WRITTEN TASK:
Repeat all of the material below exactly as written, images excluded.

--- RECORDED DATA ---

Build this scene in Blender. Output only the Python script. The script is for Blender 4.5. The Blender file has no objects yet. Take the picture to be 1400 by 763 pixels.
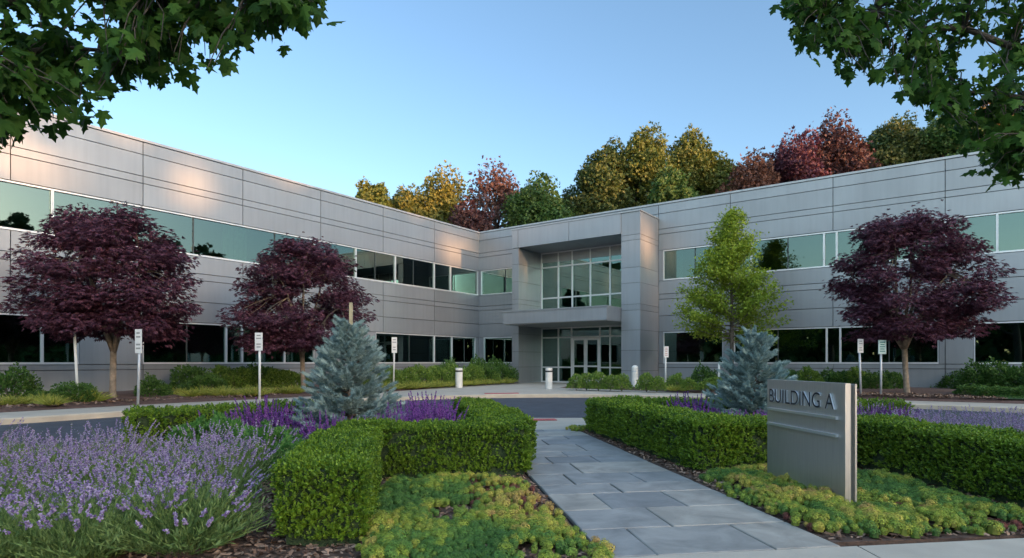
import bpy, math, random
import numpy as np
from mathutils import Vector, Matrix

SC = bpy.context.scene
COL = SC.collection
R8 = math.radians
rng = np.random.default_rng(7)
F = 830.0          # focal length in photo pixels
CH = 1.1           # eye height
HZ = 495.0         # horizon row

# ------------------------------------------------------------------ helpers
class MB:
    """collects polygons of any size, then links them as ONE mesh object"""
    def __init__(self):
        self.v = []; self.f = []; self.n = 0; self.c = []; self.hasc = False
    def add(self, V, Fs, mi=0, col=None, smooth=False):
        V = np.asarray(V, float).reshape(-1, 3)
        if isinstance(Fs, np.ndarray):
            self.f.append((Fs + self.n, mi, smooth))
        else:
            by = {}
            for f in Fs: by.setdefault(len(f), []).append(f)
            for k, l in by.items(): self.f.append((np.array(l, int) + self.n, mi, smooth))
        self.v.append(V); self.n += len(V)
        if col is not None:
            self.hasc = True
            self.c.append(np.broadcast_to(np.asarray(col, float), (len(V), 3)))
        else:
            self.c.append(np.zeros((len(V), 3)))
    def box(self, lo, hi, fr=None, mi=0):
        x0, y0, z0 = lo; x1, y1, z1 = hi
        P = np.array([(x0,y0,z0),(x1,y0,z0),(x1,y1,z0),(x0,y1,z0),(x0,y0,z1),(x1,y0,z1),(x1,y1,z1),(x0,y1,z1)], float)
        if fr is not None: P = fr(P)
        self.add(P, [(0,3,2,1),(4,5,6,7),(0,1,5,4),(1,2,6,5),(2,3,7,6),(3,0,4,7)], mi)
    def tube(self, pts, radii, sides=7, mi=0, caps=True):
        P = np.asarray(pts, float); n = len(P)
        T = np.gradient(P, axis=0); T /= np.linalg.norm(T, axis=1)[:, None] + 1e-9
        ref = np.array([0.31, 0.95, 0.05]) if abs(T[0][2]) > .7 else np.array([0, 0, 1.])
        X = np.cross(T, ref); X /= np.linalg.norm(X, axis=1)[:, None] + 1e-9
        Y = np.cross(T, X)
        a = np.linspace(0, 2*math.pi, sides, endpoint=False)
        r = np.broadcast_to(np.asarray(radii, float), (n,))
        V = P[:, None, :] + r[:, None, None]*(np.cos(a)[None, :, None]*X[:, None, :] + np.sin(a)[None, :, None]*Y[:, None, :])
        fs = []
        for i in range(n-1):
            for j in range(sides):
                k = (j+1) % sides
                fs.append((i*sides+j, i*sides+k, (i+1)*sides+k, (i+1)*sides+j))
        if caps:
            fs.append(tuple(range(sides))[::-1]); fs.append(tuple((n-1)*sides+j for j in range(sides)))
        self.add(V.reshape(-1, 3), fs, mi, smooth=True)
    def lathe(self, prof, c=(0,0,0), sides=24, mi=0):
        a = np.linspace(0, 2*math.pi, sides, endpoint=False)
        V = [(c[0]+r*math.cos(t), c[1]+r*math.sin(t), c[2]+z) for r, z in prof for t in a]
        fs = []
        for i in range(len(prof)-1):
            for j in range(sides):
                k = (j+1) % sides
                fs.append((i*sides+j, i*sides+k, (i+1)*sides+k, (i+1)*sides+j))
        fs.append(tuple(range(sides))[::-1]); fs.append(tuple((len(prof)-1)*sides+j for j in range(sides)))
        self.add(V, fs, mi)
    def scatter(self, T, pos, R, s, mi=0, col=None):
        tv, tf = T
        N = len(pos); m = len(tv)
        if N == 0: return
        s = np.broadcast_to(np.asarray(s, float), (N,))
        V = pos[:, None, :] + s[:, None, None]*np.einsum('nij,mj->nmi', R, tv)
        off = (np.arange(N)*m)[:, None, None]
        c = None
        if col is not None: c = np.repeat(np.asarray(col, float), m, axis=0)
        V = V.reshape(-1, 3)
        self.v.append(V)
        self.c.append(c if c is not None else np.zeros((len(V), 3)))
        if c is not None: self.hasc = True
        for f in tf:
            self.f.append(((f[None] + off).reshape(-1, f.shape[1]) + self.n, mi, False))
        self.n += len(V)
    def obj(self, name, mats, parent=None):
        me = bpy.data.meshes.new(name)
        V = np.concatenate(self.v)
        if parent is not None:
            o = Vector((0, 0, 0)); p = parent
            while p is not None: o += p.location; p = p.parent
            V = V - np.array(o)
        loops = np.concatenate([f.ravel() for f, _, _ in self.f])
        sizes = np.concatenate([np.full(len(f), f.shape[1]) for f, _, _ in self.f])
        mi = np.concatenate([np.full(len(f), m) for f, m, _ in self.f])
        sm = np.concatenate([np.full(len(f), s) for f, _, s in self.f])
        me.vertices.add(len(V)); me.vertices.foreach_set('co', V.astype(np.float32).ravel())
        me.loops.add(len(loops)); me.loops.foreach_set('vertex_index', loops.astype(np.int32))
        me.polygons.add(len(sizes))
        st = np.concatenate([[0], np.cumsum(sizes)[:-1]])
        me.polygons.foreach_set('loop_start', st.astype(np.int32))
        me.polygons.foreach_set('material_index', mi.astype(np.int32))
        me.polygons.foreach_set('use_smooth', sm.astype(bool))
        me.update(calc_edges=True)
        if self.hasc:
            at = me.color_attributes.new('tone', 'FLOAT_COLOR', 'POINT')
            c = np.concatenate(self.c); c = np.concatenate([c, np.ones((len(c), 1))], axis=1)
            at.data.foreach_set('color', c.astype(np.float32).ravel())
        me.validate()
        for m in (mats if isinstance(mats, (list, tuple)) else [mats]): me.materials.append(m)
        ob = bpy.data.objects.new(name, me); COL.objects.link(ob)
        if parent is not None: ob.parent = parent
        return ob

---

RESPONSE TO THE EXERCISE:
Build this scene in Blender. Output only the Python script. The script is for Blender 4.5. The Blender file has no objects yet. Take the picture to be 1400 by 763 pixels.
import bpy, math, random
import numpy as np
from mathutils import Vector, Matrix

SC = bpy.context.scene
COL = SC.collection
R8 = math.radians
rng = np.random.default_rng(7)
F = 830.0          # focal length in photo pixels
CH = 1.1           # eye height
HZ = 495.0         # horizon row

# ------------------------------------------------------------------ helpers
class MB:
    """collects polygons of any size, then links them as ONE mesh object"""
    def __init__(self):
        self.v = []; self.f = []; self.n = 0; self.c = []; self.hasc = False
    def add(self, V, Fs, mi=0, col=None, smooth=False):
        V = np.asarray(V, float).reshape(-1, 3)
        if isinstance(Fs, np.ndarray):
            self.f.append((Fs + self.n, mi, smooth))
        else:
            by = {}
            for f in Fs: by.setdefault(len(f), []).append(f)
            for k, l in by.items(): self.f.append((np.array(l, int) + self.n, mi, smooth))
        self.v.append(V); self.n += len(V)
        if col is not None:
            self.hasc = True
            self.c.append(np.broadcast_to(np.asarray(col, float), (len(V), 3)))
        else:
            self.c.append(np.zeros((len(V), 3)))
    def box(self, lo, hi, fr=None, mi=0):
        x0, y0, z0 = lo; x1, y1, z1 = hi
        P = np.array([(x0,y0,z0),(x1,y0,z0),(x1,y1,z0),(x0,y1,z0),(x0,y0,z1),(x1,y0,z1),(x1,y1,z1),(x0,y1,z1)], float)
        if fr is not None: P = fr(P)
        self.add(P, [(0,3,2,1),(4,5,6,7),(0,1,5,4),(1,2,6,5),(2,3,7,6),(3,0,4,7)], mi)
    def tube(self, pts, radii, sides=7, mi=0, caps=True):
        P = np.asarray(pts, float); n = len(P)
        T = np.gradient(P, axis=0); T /= np.linalg.norm(T, axis=1)[:, None] + 1e-9
        ref = np.array([0.31, 0.95, 0.05]) if abs(T[0][2]) > .7 else np.array([0, 0, 1.])
        X = np.cross(T, ref); X /= np.linalg.norm(X, axis=1)[:, None] + 1e-9
        Y = np.cross(T, X)
        a = np.linspace(0, 2*math.pi, sides, endpoint=False)
        r = np.broadcast_to(np.asarray(radii, float), (n,))
        V = P[:, None, :] + r[:, None, None]*(np.cos(a)[None, :, None]*X[:, None, :] + np.sin(a)[None, :, None]*Y[:, None, :])
        fs = []
        for i in range(n-1):
            for j in range(sides):
                k = (j+1) % sides
                fs.append((i*sides+j, i*sides+k, (i+1)*sides+k, (i+1)*sides+j))
        if caps:
            fs.append(tuple(range(sides))[::-1]); fs.append(tuple((n-1)*sides+j for j in range(sides)))
        self.add(V.reshape(-1, 3), fs, mi, smooth=True)
    def lathe(self, prof, c=(0,0,0), sides=24, mi=0):
        a = np.linspace(0, 2*math.pi, sides, endpoint=False)
        V = [(c[0]+r*math.cos(t), c[1]+r*math.sin(t), c[2]+z) for r, z in prof for t in a]
        fs = []
        for i in range(len(prof)-1):
            for j in range(sides):
                k = (j+1) % sides
                fs.append((i*sides+j, i*sides+k, (i+1)*sides+k, (i+1)*sides+j))
        fs.append(tuple(range(sides))[::-1]); fs.append(tuple((len(prof)-1)*sides+j for j in range(sides)))
        self.add(V, fs, mi)
    def scatter(self, T, pos, R, s, mi=0, col=None):
        tv, tf = T
        N = len(pos); m = len(tv)
        if N == 0: return
        s = np.broadcast_to(np.asarray(s, float), (N,))
        V = pos[:, None, :] + s[:, None, None]*np.einsum('nij,mj->nmi', R, tv)
        off = (np.arange(N)*m)[:, None, None]
        c = None
        if col is not None: c = np.repeat(np.asarray(col, float), m, axis=0)
        V = V.reshape(-1, 3)
        self.v.append(V)
        self.c.append(c if c is not None else np.zeros((len(V), 3)))
        if c is not None: self.hasc = True
        for f in tf:
            self.f.append(((f[None] + off).reshape(-1, f.shape[1]) + self.n, mi, False))
        self.n += len(V)
    def obj(self, name, mats, parent=None):
        me = bpy.data.meshes.new(name)
        V = np.concatenate(self.v)
        if parent is not None:
            o = Vector((0, 0, 0)); p = parent
            while p is not None: o += p.location; p = p.parent
            V = V - np.array(o)
        loops = np.concatenate([f.ravel() for f, _, _ in self.f])
        sizes = np.concatenate([np.full(len(f), f.shape[1]) for f, _, _ in self.f])
        mi = np.concatenate([np.full(len(f), m) for f, m, _ in self.f])
        sm = np.concatenate([np.full(len(f), s) for f, _, s in self.f])
        me.vertices.add(len(V)); me.vertices.foreach_set('co', V.astype(np.float32).ravel())
        me.loops.add(len(loops)); me.loops.foreach_set('vertex_index', loops.astype(np.int32))
        me.polygons.add(len(sizes))
        st = np.concatenate([[0], np.cumsum(sizes)[:-1]])
        me.polygons.foreach_set('loop_start', st.astype(np.int32))
        me.polygons.foreach_set('material_index', mi.astype(np.int32))
        me.polygons.foreach_set('use_smooth', sm.astype(bool))
        me.update(calc_edges=True)
        if self.hasc:
            at = me.color_attributes.new('tone', 'FLOAT_COLOR', 'POINT')
            c = np.concatenate(self.c); c = np.concatenate([c, np.ones((len(c), 1))], axis=1)
            at.data.foreach_set('color', c.astype(np.float32).ravel())
        me.validate()
        for m in (mats if isinstance(mats, (list, tuple)) else [mats]): me.materials.append(m)
        ob = bpy.data.objects.new(name, me); COL.objects.link(ob)
        if parent is not None: ob.parent = parent
        return ob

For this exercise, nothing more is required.